Überdies hätten sich weder Staatsanwaltschaft noch Gerichte mit der Frage beschäftigt, wieso ausgerechnet der Forenbetreiber für mögliche Links zu Raubkopien hafte. Der Umstand, dass jemand ein Internetforum betreibt, mache ihn jedenfalls nicht schon deswegen zum Verdächtigen wegen problematischer Links.

So hätte zumindest überprüft werden müssen, ob in dem Forum auffällig viele Links zu Raubkopien zu finden sind. Dies könne möglicherweise zur Annahme führen, der Betreiber billige zumindest derartige Angebote. Als weitere Möglichkeit nennt das Bundesverfassungsgericht bekannt gewordene Abmahnungen durch Rechteinhaber.

Das Gericht hält die Durchsuchung auch für unverhältnismäßig. Zuvor hätte zumindest überprüft werden müssen, ob die vom Anzeigenerstatter beigefügten Ausdrucke authentisch waren und ob hinter den Links tatsächlich urheberrechtlich geschützte Filme oder Spiele abzurufen sind.
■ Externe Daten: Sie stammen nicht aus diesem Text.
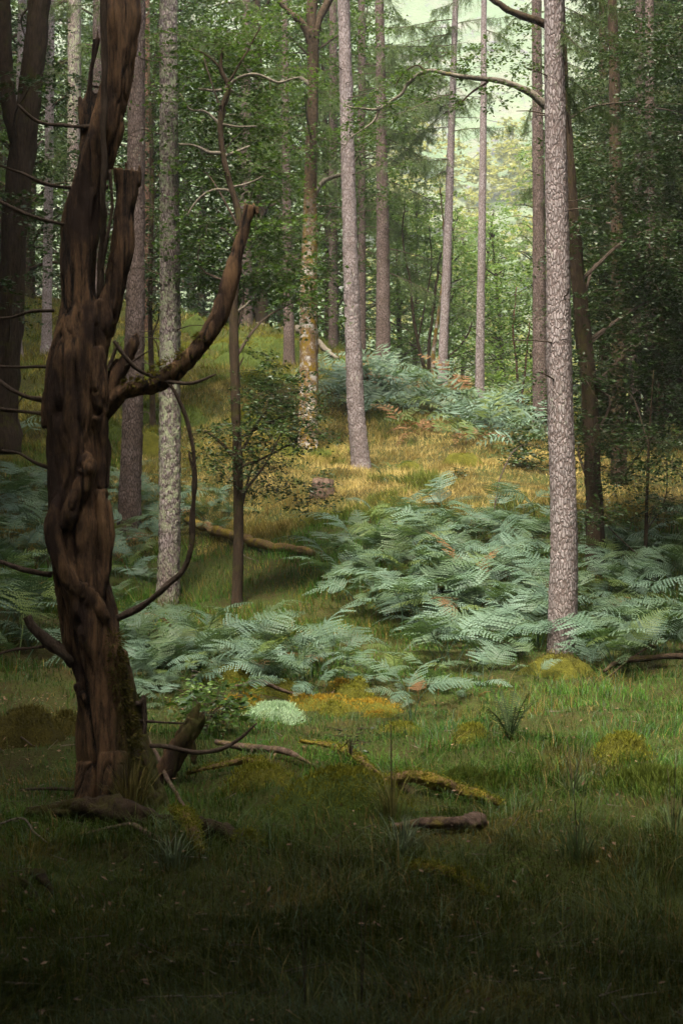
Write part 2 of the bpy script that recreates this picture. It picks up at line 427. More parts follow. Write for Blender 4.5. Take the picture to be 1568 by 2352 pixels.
hx = np.linspace(-460, 460, 185); hy = np.concatenate([np.linspace(120, 520, 120), np.linspace(530, 760, 24)])
HX, HY = np.meshgrid(hx, hy)
def hillz(x, y):
    hq = np.stack([x, y, x * 0], -1)
    return -8 + 0.60 * np.maximum(y - 135, -10) * sstep(700, 350, y) ** 0.15 + sstep(130, 260, y) * (26 * fbm(hq * 0.008, 21, 4) + 6 * fbm(hq * 0.05, 25, 4))
HZ = hillz(HX, HY)
nx = len(hx); ii = np.arange(len(hy) - 1)[:, None] * nx + np.arange(nx - 1)[None]
Q = np.stack([ii, ii + 1, ii + nx + 1, ii + nx], -1).reshape(-1, 4)
tag(ob('hills', mk('hills', np.stack([HX, HY, HZ], -1).reshape(-1, 3), [Q], M_hill)), kind='structure')

# ------------------------------------------------------------------ leaves, sprays, crowns
def add_leaves(mb, c, a, n, L, Wd, mi=0, r=None, fold=0.12):
    s = unit(np.cross(a, n)); n = np.cross(s, a); N = len(c)
    L = np.broadcast_to(np.asarray(L, float), (N,))[:, None]; Wd = np.broadcast_to(np.asarray(Wd, float), (N,))[:, None]
    V = np.stack([c, c + a * L * .45 + s * Wd * .5 + n * Wd * fold, c + a * L, c + a * L * .45 - s * Wd * .5 + n * Wd * fold], 1).reshape(-1, 3)
    k = np.arange(N)[:, None] * 4
    T = np.concatenate([k + [0, 1, 2], k + [0, 2, 3]])
    if r is None: r = rng.random(N)
    mb.add(V, None, T, mi, np.repeat(r, 4))

def add_ribbons(mb, p0, p1, w, mi=1):
    N = len(p0); d = unit(p1 - p0); s = unit(np.cross(d, np.array([0.3, 1, 0.2]))); u = np.cross(s, d)
    w = np.broadcast_to(np.asarray(w, float), (N,))[:, None]
    V = np.stack([p0 + s * w, p0 - s * w * .5 + u * w * .87, p0 - s * w * .5 - u * w * .87, p1], 1).reshape(-1, 3)
    k = np.arange(N)[:, None] * 4
    mb.add(V, None, np.concatenate([k + [0, 1, 3], k + [1, 2, 3], k + [2, 0, 3]]), mi)

def add_sprays(mb, o, d, length, leaf, per, mi=0, twig=0.004, up=0.75, shade=None, width=0.62):
    """leafy twigs: o origin, d direction, `per` leaves each in two ranks"""
    N = len(o); up_v = np.array([0, 0, 1.0])
    length = np.broadcast_to(np.asarray(length, float), (N,))
    side = unit(np.cross(d, up_v) + 1e-6)
    add_ribbons(mb, o, o + d * length[:, None], twig)
    t = (np.arange(per) + .5) / per
    t = np.clip(np.repeat(t[None], N, 0) + rng.normal(0, .05, (N, per)), 0.05, 1.02)
    sg = np.where(np.arange(per) % 2 == 0, 1.0, -1.0)[None].repeat(N, 0)
    c = o[:, None] + d[:, None] * (length[:, None] * t)[..., None]
    c = c + np.array([0, 0, -1]) * (0.12 * length[:, None] * t ** 2)[..., None]
    a = unit(d[:, None] * rng.uniform(.2, .9, (N, per))[..., None] + side[:, None] * sg[..., None] + rng.normal(0, .28, (N, per, 3)))
    n = unit(up_v * up + rng.normal(0, .45, (N, per, 3)))
    c = c + a * 0.012 + rng.normal(0, 0.02, c.shape)
    L = leaf * rng.uniform(.65, 1.25, (N, per))
    rr = np.clip(rng.random((N, per)) * .6 + (rng.random(N)[:, None] if shade is None else shade[:, None]) * .5 - .05, 0, 1)
    add_leaves(mb, c.reshape(-1, 3), a.reshape(-1, 3), n.reshape(-1, 3), L.ravel(), L.ravel() * width, mi, rr.ravel())

def blob_sprays(mb, centre, rad, n, length=(.35, .8), leaf=0.07, per=16, mi=0, droop=-0.1, width=0.62):
    centre = np.asarray(centre, float); rad = np.asarray(rad, float)
    q = unit(rng.normal(0, 1, (n, 3))) * (rng.random(n) ** 0.45)[:, None]
    o = centre + q * rad
    d = q * np.array([1, 1, .35]) + rng.normal(0, .55, (n, 3)) * np.array([1, 1, .3]) + np.array([0, 0, droop])
    add_sprays(mb, o, unit(d), rng.uniform(*length, n), leaf, per, mi, width=width)

# five crown shapes for the wood behind, shared by many trees
def broadleaf_meshes(seed, H, rad, z0, nbl, nsp, leaf):
    global rng
    keep = rng; rng = np.random.default_rng(seed)
    trunk = MB(); crown = MB()
    lean = rng.normal(0, .5, 2)
    tp = np.array([[0, 0, -.4], [0, 0, 0], [lean[0] * .3, lean[1] * .3, H * .4], [lean[0], lean[1], H * .92]])
    path = resample(tp, 22); rr = np.interp(np.linspace(0, 1, 22), [0, .05, .5, 1], [.3, .22, .14, .03])
    trunk.add(*tube(path, rr, 9))
    for k in range(nbl):
        z = z0 + (H - z0) * ((k + rng.random()) / nbl)
        t = (z - z0) / (H - z0)
        env = rad * (0.55 + 0.6 * math.sin(math.pi * min(1, t * .85 + .12))) * (1 if t < .8 else 1.2 - t)
        a = k * 2.4 + rng.normal(0, .5); rr_ = env * (rng.uniform(.25, 1) ** .6)
        c = np.array([math.cos(a) * rr_ + lean[0] * t, math.sin(a) * rr_ + lean[1] * t, z])
        b0 = path[np.argmin(abs(path[:, 2] - max(z - .25 * rr_ - .3, .6)))]
        mid = (b0 + c) / 2 + np.array([0, 0, .25]) + rng.normal(0, .15, 3)
        trunk.add(*tube(resample([b0, mid, c], 7), np.linspace(.06, .015, 7), 5))
        s = rng.uniform(.75, 1.3)
        blob_sprays(crown, c, (1.15 * s, 1.15 * s, .55 * s), nsp, (.4, .9), leaf, 15)
    rng = keep
    return trunk.mesh('tree trunk', [M_oak]), crown.mesh('tree crown', [M_leaf, M_twig], smooth=False)
BROAD = [broadleaf_meshes(100 + k, H, r, z0, nb, 17, .15) for k, (H, r, z0, nb) in enumerate(
    [(17, 3.2, 1.2, 44), (15, 2.8, .8, 40), (20, 3.0, 2.5, 46), (13, 3.2, .6, 40), (18, 2.6, 1.0, 42)])]

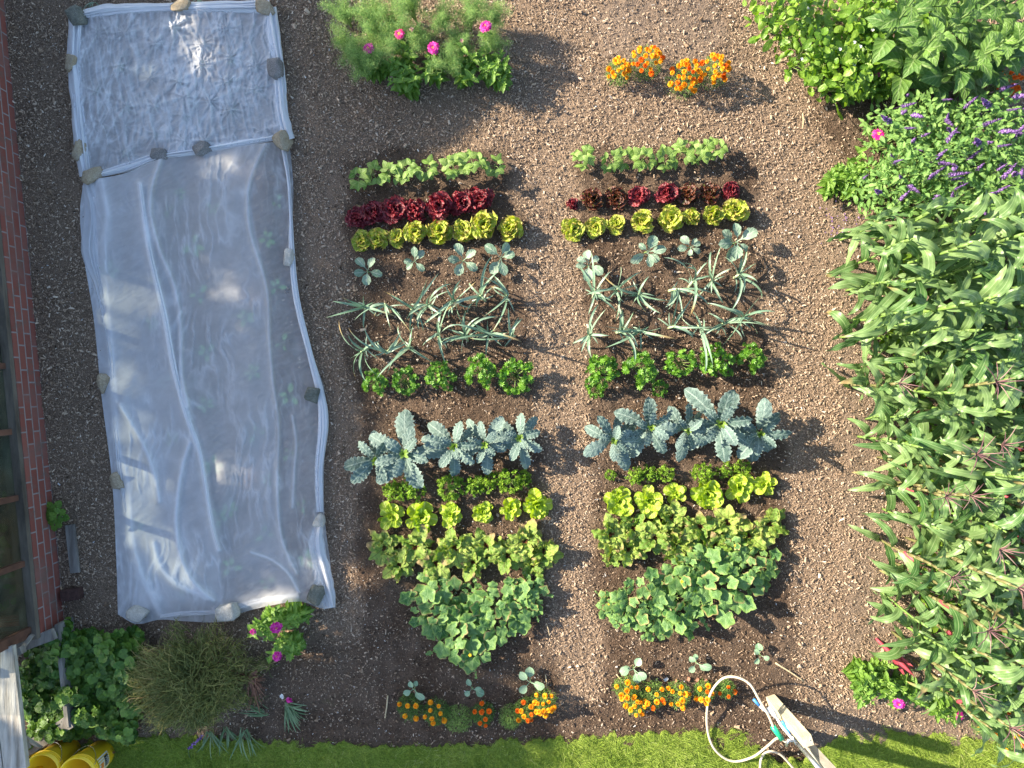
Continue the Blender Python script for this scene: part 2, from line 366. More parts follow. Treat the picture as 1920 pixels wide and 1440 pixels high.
# lawn
mb = MB(); cx = np.linspace(-560, 2560, 781); ys = lawn_y(cx)
rows = np.concatenate([[0, 2], np.linspace(8, 260, 40), [600, 2600]])
X = np.broadcast_to(cx, (len(rows), len(cx))); Y = ys[None]+rows[:, None]
Z = .022+.008*(fbm(X/30, Y/30, 3)-.5)*2; Z[0] = -.02
mb.add(np.stack([(X-960)/200, (720-Y)/200, Z], -1), gridq(len(rows), len(cx))[:, ::-1])
m = NT('lawn'); P = m.wpos(); n1 = m.noise(70., 5, .7, P); n2 = m.noise(2.5, 3, .6, P)
c = m.mix(m.n('MapRange', i_0=n2, i_1=.35, i_2=.65).outputs[0], m.ramp(n1, [(.3, (.06, .105, .015)), (.7, (.25, .34, .045))]), m.ramp(n1, [(.3, (.09, .13, .02)), (.7, (.33, .40, .07))]))
o = mb.build('lawn', m.end(m.bsdf(c, .9, m.bump(n1, .8, .02), .2))); o['kind'] = 'structure'
n = 95000; px = rng.uniform(-100, 2020, n); py = lawn_y(px)+rng.random(n)**.85*170-3
x = (px-960)/200; y = (720-py)/200; P0 = np.stack([x, y, np.full(n, .02)], 1)
az = fbm(px/25., py/25., 2)*14+rng.normal(0, .9, n); hh = rng.uniform(.02, .045, n); ln = rng.uniform(.4, 1.6, n)*hh
P1 = P0+np.stack([np.cos(az)*ln, np.sin(az)*ln, hh], 1)
mb = MB(); slivers(mb, P0, P1, rng.uniform(.003, .006, n), np.clip(rng.normal(.5, .2, n)+.5*(fbm(px/90., py/60., 3)-.5), 0, 1))
tag(mb.build('grass', tintmat('grass_blades', [(0, (.10, .18, .02)), (.5, (.27, .38, .05)), (.85, (.42, .52, .11)), (1, (.55, .54, .25))], .6, .3, .1, .3)), 'short green lawn grass along the bottom of the garden', 'grass')['kind'] = 'stuff'

# ------------------------------------------------------------------ trees beyond the greenhouse (out of frame): unseen crowns, leafed only where shade is wanted, with gaps shaped for sun spots
wallm = plain('bark', (.08, .055, .04), (.18, .13, .10), 12., .95, .8, stretch=(1, 1, .2))
treem = leafmat('tree_leaf', (.04, .09, .015), (.09, .16, .03), vein=(.15, .2, .06), tr=.25)
edgeX = [(-400, 640), (0, 640), (120, 690), (200, 900), (250, 840), (300, 760), (420, 735), (560, 715), (700, 690), (850, 690), (1000, 730), (1100, 770), (1200, 900), (1290, 960), (1385, 1020), (1440, 1030), (1700, 1040)]
gaps = [(340, 62, 34, 30), (345, 22, 18, 40), (300, 150, 20, 14), (235, 565, 55, 40), (328, 580, 18, 34), (245, 640, 34, 12), (240, 712, 30, 28), (448, 550, 12, 36), (255, 820, 36, 44),
        (285, 900, 34, 70), (262, 975, 26, 60), (335, 1040, 34, 30), (380, 1085, 38, 22), (300, 1010, 24, 24), (432, 885, 30, 22), (640, 1075, 44, 36), (560, 1180, 36, 40), (430, 322, 30, 16), (395, 120, 10, 30),
        (90, 1300, 60, 26), (115, 1345, 46, 26), (220, 1330, 40, 60), (260, 1250, 34, 30), (330, 1300, 50, 50), (20, 1330, 30, 110), (520, 1160, 50, 40), (150, 1430, 60, 36), (90, 1230, 20, 20), (380, 1210, 30, 20)]
def lit(px, py, jit):
    e = np.interp(py, [a for a, b in edgeX], [b for a, b in edgeX]); r = sstep(e-50, e+50, px+jit*60)
    r = np.maximum(r, sstep(1.25, .75, np.min([np.hypot((px-a-36)/(c+15), (py-b-8)/(d+15)) for a, b, c, d in gaps], axis=0)+jit*.55))
    return r
spans = [(-420, 330, 'oak'), (330, 830, 'mid'), (830, 1330, 'low')]
for k, (ya, yb, _) in enumerate(spans+[(1330, 1760, 'end')]):  # the extra end crown is added to shade the left lawn
    n = int(22000*(yb-ya)/500); px = rng.uniform(-260, 1120, n); py = rng.uniform(ya, yb, n)
    jit = (fbm(px/30., py/30., 4, vn2)-.5)*2.6
    keep = rng.random(n) > lit(px, py, jit)  # leaves dropped along sun rays that should reach the ground
    px, py = px[keep], py[keep]; n = len(px); Lg = rng.uniform(9.2, 12.8, n)
    base = np.stack([(px-960)/200, (720-py)/200, 0*px], 1)+sd[None]*Lg[:, None]
    mb = MB(); 
    for b in base: leaf(mb, b, U(0, 6.28), U(.09, .15), U(.06, .10), U(-.9, .9), U(-1.2, .4), ([0, .1, .5, 1], [.1, .6, 1, .05]), 3, 2, cup=.2, roll=U(-1, 1), tint=random.random())
    c = base.mean(0)
    t = thing('shade_tree', ['broadleaf tree beyond the top end of the greenhouse', 'broadleaf tree beyond the middle of the greenhouse', 'broadleaf tree beyond the lower end of the greenhouse', 'broadleaf tree beyond the wooden bench and the lawn'][k], 'tree', (c[0], c[1], 0), group='trees beyond the greenhouse')
    cr = part('crown', mb, treem, t); cr.location = (-c[0], -c[1], 0)
    mb = MB(); top = c[2]
    tube(mb, spline([(0, 0, 0), (.05, .02, 1.5), (-.05, .05, 3.2), (0, 0, top)], 10), np.linspace(.2, .06, 10), 9)
    for j in range(9):
        a = base[random.randrange(n)]-np.array([c[0], c[1], 0]); z0 = U(2.4, 4.)
        tube(mb, spline([(0, 0, z0), (a[0]*.4, a[1]*.4, z0+(a[2]-z0)*.6), a], 8), np.linspace(.07, .012, 8), 6)
    part('trunk', mb, wallm, t)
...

Außerdem hätte zumindest versucht werden müssen, den Autor der jeweiligen Beiträge zu ermitteln.

Die Entscheidung vom 8. April 2009 (2 BvR 945/08)

Früherer Beitrag im law blog

Niederlage für Frau Lahmar-Schadler-Lüdenscheid

Frau Lahmar-Schadler-Lüdenscheid hat Pech gehabt: Das Bundesverfassungsgericht entschied heute, dass das Verbot von Dreifach-Nachnamen nicht gegen das Grundgesetz verstösst.

Der Erste Senat entschied damit über die Verfassungsbeschwerde eines Münchner Anwalts, der bereits einen Doppelnamen trägt, und dessen Ehefrau, die ihren bisherigen Nachnamen dem Doppelnamen des Ehemanns – dem Ehenamen der beiden – voranstellen wollte.